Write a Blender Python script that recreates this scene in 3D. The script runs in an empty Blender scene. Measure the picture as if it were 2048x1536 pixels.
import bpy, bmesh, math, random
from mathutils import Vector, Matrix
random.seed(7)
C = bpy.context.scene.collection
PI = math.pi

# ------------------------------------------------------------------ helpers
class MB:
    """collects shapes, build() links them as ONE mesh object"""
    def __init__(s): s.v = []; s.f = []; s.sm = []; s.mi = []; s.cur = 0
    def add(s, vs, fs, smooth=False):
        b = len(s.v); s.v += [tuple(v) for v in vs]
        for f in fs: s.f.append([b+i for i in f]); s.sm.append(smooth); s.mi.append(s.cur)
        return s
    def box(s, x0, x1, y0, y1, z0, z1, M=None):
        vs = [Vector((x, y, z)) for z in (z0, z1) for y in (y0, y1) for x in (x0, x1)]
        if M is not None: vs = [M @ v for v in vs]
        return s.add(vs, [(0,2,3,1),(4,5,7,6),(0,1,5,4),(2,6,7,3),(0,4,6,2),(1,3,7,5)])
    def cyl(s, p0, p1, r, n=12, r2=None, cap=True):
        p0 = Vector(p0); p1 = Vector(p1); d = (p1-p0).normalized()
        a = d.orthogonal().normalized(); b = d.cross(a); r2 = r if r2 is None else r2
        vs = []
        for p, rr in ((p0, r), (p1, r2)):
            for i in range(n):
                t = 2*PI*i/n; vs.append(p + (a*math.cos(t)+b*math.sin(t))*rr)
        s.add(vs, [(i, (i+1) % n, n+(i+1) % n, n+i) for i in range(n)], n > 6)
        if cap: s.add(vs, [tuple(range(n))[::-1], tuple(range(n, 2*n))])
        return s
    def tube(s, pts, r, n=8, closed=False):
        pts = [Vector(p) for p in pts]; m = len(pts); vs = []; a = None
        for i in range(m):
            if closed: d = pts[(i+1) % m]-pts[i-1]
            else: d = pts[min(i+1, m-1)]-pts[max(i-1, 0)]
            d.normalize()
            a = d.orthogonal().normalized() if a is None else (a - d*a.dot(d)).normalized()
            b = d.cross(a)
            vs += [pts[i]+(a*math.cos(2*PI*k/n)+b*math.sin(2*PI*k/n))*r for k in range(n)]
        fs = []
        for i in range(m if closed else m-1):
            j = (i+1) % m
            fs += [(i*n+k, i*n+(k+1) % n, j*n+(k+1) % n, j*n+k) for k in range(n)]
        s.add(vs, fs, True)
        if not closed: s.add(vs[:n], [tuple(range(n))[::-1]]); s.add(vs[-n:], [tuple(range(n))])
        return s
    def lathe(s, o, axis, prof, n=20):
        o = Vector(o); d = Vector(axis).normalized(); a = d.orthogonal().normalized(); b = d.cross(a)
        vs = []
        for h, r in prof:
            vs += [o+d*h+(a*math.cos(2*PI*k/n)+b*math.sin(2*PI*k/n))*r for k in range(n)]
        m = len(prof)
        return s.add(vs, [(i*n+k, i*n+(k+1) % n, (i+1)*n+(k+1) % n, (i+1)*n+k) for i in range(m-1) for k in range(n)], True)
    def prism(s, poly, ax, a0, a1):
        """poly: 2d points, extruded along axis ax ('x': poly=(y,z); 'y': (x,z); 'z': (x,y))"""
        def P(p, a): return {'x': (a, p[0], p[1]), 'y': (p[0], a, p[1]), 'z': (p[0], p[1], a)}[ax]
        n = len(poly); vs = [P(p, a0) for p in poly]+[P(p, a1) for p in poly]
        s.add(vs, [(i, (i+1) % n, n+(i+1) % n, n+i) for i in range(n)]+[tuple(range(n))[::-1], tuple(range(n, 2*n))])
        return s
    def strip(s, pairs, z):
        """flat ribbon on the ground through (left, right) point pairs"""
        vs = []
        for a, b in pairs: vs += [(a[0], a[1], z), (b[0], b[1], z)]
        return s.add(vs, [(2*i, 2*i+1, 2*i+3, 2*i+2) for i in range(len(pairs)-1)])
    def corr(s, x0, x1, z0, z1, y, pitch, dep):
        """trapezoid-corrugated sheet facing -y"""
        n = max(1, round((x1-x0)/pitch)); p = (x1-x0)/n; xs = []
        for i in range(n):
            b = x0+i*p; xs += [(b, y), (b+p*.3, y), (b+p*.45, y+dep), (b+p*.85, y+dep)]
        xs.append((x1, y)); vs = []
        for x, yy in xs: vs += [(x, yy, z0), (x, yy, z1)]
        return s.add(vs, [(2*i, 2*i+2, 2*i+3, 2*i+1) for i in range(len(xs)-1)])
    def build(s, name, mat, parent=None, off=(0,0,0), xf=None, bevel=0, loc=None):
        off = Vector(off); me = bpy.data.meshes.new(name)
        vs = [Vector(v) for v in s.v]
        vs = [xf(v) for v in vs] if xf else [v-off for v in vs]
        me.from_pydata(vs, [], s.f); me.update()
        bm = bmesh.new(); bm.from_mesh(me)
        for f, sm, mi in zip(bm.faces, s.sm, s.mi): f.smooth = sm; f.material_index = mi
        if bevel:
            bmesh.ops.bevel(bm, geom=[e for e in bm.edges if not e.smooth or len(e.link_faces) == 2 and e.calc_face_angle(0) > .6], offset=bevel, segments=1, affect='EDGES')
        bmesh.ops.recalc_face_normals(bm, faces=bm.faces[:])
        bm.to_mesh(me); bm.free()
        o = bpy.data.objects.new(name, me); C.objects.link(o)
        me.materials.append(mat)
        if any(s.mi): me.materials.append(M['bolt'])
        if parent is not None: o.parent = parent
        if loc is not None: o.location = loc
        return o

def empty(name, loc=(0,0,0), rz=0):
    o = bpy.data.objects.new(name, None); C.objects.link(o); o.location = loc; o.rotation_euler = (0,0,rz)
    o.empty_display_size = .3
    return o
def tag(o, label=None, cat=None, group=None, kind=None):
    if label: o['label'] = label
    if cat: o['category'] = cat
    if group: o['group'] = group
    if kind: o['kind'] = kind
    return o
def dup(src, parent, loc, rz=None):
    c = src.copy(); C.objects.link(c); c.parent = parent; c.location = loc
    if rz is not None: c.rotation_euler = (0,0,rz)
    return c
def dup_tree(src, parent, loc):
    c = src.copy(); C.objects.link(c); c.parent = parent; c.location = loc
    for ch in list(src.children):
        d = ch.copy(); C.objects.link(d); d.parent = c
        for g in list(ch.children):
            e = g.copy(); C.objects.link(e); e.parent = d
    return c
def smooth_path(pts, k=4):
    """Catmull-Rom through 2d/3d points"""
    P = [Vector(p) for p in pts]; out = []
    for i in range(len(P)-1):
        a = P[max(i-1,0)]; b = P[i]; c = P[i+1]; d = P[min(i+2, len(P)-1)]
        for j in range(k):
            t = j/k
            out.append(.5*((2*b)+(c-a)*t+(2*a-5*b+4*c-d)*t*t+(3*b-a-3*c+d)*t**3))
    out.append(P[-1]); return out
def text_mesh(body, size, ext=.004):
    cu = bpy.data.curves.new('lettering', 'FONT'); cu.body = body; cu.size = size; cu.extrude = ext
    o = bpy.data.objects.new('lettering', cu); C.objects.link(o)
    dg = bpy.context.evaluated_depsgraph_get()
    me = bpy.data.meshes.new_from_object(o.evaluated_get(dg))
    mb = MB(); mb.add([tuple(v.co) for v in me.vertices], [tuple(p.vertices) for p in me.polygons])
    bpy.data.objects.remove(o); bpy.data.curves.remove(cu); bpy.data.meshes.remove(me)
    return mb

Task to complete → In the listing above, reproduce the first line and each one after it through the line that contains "PI = math.pi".

Problem solution →
Write a Blender Python script that recreates this scene in 3D. The script runs in an empty Blender scene. Measure the picture as if it were 2048x1536 pixels.
import bpy, bmesh, math, random
from mathutils import Vector, Matrix
random.seed(7)
C = bpy.context.scene.collection
PI = math.pi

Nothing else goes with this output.